Le paysage devint alors vraiment magnifique et resplendissant de vie. Des geais bleus huppés volaient à travers les pins sombres, des centaines d’écureuils couraient à travers la forêt, des libellules rouges étincelaient comme une « lumière vivante », de délicieux écureuils rayés traversaient le chemin, mais seul, ici et là, un poudreux lupin bleu me rappelait de plus beaux enfants de la terre. La rivière, calme et large, reflétait dans ses profondeurs transparentes des pins royaux droits comme une flèche, le tronc couvert de lichens verts et d’un beau jaune ; des sapins et des pins balsamiques remplissaient les espaces laissés entre eux. La gorge s’ouvrait, et j’avais devant moi ce lac avec sa ceinture de montagnes, ses bords découpés en baies et en promontoires revêtus pittoresquement d’énormes pins à sucre. Il se ridait et scintillait doucement au soleil de midi, aussi intact qu’il y a quinze ans, alors que sa pure beauté n’était connue que des trappeurs et des Indiens. Un seul homme vit là toute l’année. Autrement, le précoce octobre prive les rives de leurs rares habitants, et pendant sept mois il n’est guère accessible que sur des raquettes. Il ne gèle jamais. Dans les épaisses forêts qui l’entourent et revêtent les deux tiers de ses sierras décharnées, il y a des hordes d’ours gris et bruns, de loups, d’élans, de daims, de martres, de loutres, de skunks, de renards, d’écureuils et de serpents. Je trouvai sur ses bords une auberge construite en bois, et, arrêté à la porte, un chariot sur lequel était étendu un grand ours gris tué le matin même derrière la maison. J’avais l’intention d’aller à dix milles plus loin, mais séduite par la beauté et la sérénité de Tahoe, je suis restée ici à dessiner, à jouir de la vue qu’on a de la verandah, et à errer dans la forêt. Il gèle tous les soirs pendant toute l’année, et j’ai les doigts engourdis.
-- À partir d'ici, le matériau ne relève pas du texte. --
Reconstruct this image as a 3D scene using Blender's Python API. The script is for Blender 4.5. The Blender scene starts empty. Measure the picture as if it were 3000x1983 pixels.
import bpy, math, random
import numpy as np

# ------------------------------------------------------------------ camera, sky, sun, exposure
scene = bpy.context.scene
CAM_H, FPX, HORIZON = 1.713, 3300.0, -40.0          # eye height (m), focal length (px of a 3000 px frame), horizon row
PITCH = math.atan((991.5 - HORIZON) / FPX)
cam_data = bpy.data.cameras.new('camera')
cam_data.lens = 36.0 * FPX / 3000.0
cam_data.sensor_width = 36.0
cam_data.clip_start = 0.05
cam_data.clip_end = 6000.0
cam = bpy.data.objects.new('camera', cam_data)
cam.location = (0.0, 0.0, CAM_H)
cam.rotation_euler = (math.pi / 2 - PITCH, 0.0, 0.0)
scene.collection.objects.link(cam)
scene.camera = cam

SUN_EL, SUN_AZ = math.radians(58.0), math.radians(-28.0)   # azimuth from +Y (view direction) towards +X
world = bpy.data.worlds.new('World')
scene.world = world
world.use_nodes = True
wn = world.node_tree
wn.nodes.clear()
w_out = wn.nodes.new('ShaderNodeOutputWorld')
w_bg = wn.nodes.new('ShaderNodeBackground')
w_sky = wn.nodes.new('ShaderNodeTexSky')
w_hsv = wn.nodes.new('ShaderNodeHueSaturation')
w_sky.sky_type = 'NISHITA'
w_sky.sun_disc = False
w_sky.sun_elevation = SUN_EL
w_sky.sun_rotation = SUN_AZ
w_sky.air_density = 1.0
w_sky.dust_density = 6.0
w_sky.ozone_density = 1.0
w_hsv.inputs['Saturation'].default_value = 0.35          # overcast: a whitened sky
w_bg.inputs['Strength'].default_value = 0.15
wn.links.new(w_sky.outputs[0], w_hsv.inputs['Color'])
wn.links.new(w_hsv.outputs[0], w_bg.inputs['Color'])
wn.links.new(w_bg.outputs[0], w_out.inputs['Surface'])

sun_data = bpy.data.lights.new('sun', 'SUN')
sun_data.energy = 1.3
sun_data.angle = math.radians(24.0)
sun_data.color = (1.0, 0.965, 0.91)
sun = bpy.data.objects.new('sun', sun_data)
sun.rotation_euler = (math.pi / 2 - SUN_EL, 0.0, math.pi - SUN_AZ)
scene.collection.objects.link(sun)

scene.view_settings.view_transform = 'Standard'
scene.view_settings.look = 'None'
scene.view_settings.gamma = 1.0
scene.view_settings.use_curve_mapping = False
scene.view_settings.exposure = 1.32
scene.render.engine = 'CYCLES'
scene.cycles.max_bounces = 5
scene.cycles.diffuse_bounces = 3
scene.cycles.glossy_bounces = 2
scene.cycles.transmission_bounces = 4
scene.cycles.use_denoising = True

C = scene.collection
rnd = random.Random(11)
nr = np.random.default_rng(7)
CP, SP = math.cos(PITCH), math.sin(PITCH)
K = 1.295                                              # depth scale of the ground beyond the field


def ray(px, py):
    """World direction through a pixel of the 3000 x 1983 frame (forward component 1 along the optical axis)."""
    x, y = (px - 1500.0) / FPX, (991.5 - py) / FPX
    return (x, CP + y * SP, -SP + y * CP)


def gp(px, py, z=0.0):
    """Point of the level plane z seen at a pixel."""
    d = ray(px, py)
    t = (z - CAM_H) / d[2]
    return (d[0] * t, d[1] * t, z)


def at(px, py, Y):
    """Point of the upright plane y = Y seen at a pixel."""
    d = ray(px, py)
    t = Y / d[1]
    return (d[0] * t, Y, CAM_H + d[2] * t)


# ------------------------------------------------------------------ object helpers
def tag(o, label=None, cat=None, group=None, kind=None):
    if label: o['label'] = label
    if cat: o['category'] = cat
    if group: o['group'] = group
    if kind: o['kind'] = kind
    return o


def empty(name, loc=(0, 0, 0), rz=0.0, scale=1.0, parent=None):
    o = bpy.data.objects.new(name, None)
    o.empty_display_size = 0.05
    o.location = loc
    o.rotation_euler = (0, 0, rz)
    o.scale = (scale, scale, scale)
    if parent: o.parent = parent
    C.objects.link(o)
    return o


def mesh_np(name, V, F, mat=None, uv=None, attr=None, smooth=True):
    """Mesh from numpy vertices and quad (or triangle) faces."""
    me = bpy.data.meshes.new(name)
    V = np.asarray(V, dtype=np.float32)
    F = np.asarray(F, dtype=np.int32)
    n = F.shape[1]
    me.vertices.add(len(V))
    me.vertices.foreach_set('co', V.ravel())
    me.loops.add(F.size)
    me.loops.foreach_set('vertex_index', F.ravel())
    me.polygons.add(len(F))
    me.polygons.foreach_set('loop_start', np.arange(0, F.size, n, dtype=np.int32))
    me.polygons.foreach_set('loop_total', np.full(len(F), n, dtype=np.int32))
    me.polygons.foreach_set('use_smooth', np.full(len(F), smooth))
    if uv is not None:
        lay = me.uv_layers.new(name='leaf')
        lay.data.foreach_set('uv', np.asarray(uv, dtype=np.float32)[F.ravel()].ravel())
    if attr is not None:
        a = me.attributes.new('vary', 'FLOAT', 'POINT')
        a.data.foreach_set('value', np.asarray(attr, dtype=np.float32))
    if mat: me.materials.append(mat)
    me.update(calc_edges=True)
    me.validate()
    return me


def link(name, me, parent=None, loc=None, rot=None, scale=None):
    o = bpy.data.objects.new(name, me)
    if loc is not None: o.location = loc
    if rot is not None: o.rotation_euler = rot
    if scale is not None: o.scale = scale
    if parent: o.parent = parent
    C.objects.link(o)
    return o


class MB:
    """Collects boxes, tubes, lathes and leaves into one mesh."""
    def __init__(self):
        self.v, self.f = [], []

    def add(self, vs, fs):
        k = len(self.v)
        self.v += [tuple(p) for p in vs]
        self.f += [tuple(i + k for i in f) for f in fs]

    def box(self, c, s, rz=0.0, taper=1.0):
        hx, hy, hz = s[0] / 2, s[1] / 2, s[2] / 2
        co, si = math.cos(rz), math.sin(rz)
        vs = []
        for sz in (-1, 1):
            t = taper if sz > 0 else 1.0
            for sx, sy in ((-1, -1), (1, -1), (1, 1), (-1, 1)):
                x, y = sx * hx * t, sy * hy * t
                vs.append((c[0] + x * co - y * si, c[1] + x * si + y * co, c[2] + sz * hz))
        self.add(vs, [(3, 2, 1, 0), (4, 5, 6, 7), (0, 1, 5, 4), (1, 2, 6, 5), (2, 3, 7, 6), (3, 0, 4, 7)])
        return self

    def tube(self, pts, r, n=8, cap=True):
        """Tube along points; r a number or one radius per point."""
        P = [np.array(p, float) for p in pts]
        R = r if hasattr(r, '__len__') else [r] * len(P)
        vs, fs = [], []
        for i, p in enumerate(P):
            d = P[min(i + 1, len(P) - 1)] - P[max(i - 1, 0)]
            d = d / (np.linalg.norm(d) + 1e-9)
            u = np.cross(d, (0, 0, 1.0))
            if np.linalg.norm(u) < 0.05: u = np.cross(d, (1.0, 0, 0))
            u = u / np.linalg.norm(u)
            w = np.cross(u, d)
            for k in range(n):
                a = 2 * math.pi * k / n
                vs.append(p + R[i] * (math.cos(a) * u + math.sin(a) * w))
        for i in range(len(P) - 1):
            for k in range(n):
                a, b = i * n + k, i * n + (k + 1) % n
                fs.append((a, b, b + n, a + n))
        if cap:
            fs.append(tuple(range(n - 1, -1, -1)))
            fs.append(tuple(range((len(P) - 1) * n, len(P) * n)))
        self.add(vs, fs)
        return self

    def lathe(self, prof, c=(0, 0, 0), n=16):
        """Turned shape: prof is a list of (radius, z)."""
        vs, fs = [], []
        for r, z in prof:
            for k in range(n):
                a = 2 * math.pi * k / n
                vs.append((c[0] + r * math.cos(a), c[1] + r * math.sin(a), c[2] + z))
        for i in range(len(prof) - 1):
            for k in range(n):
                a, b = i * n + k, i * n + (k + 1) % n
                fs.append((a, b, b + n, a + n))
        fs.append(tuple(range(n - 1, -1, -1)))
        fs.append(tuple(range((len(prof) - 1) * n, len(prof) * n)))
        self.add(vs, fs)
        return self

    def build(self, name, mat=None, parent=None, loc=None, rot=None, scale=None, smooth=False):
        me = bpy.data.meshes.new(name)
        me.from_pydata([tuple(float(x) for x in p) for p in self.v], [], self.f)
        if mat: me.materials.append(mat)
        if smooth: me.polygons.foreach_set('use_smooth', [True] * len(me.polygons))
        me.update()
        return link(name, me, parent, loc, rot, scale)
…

Cette beauté est enchanteresse. Le soleil couchant s’est caché derrière les sierras de l’ouest, et tous les promontoires couverts de pins de ce côté de l’eau sont d’un bel indigo, qui va se rougir d’une teinte de laque, pour s’assombrir çà et là en une pourpre de Tyr. Au-dessus, les pics qui reçoivent encore le soleil sont d’un rouge rosé étincelant, et toutes les montagnes de l’autre côté sont roses ; roses aussi, les sommets éloignés où sont les amas de neige. Des teintes indigo, rouge et orange, colorent l’eau calme qui, sombre et solennelle, s’étend contre la rive à l’ombre des pins majestueux. Une heure plus tard, et une lune presque pleine, non pas un disque pâle et plat, mais une sphère radieuse, a paru dans la rougeur du ciel. Le coucher du soleil est arrivé par tous les degrés de la beauté, par toutes les gloires de la couleur, par la lutte et le triomphe, le pathos et la tendresse, à un repos long, calme et rêveur, auquel a succédé la solennité profonde du clair de lune et un silence qui n'est interrompu que par les cris que poussent, dans la nuit, les bêtes des forêts embaumées.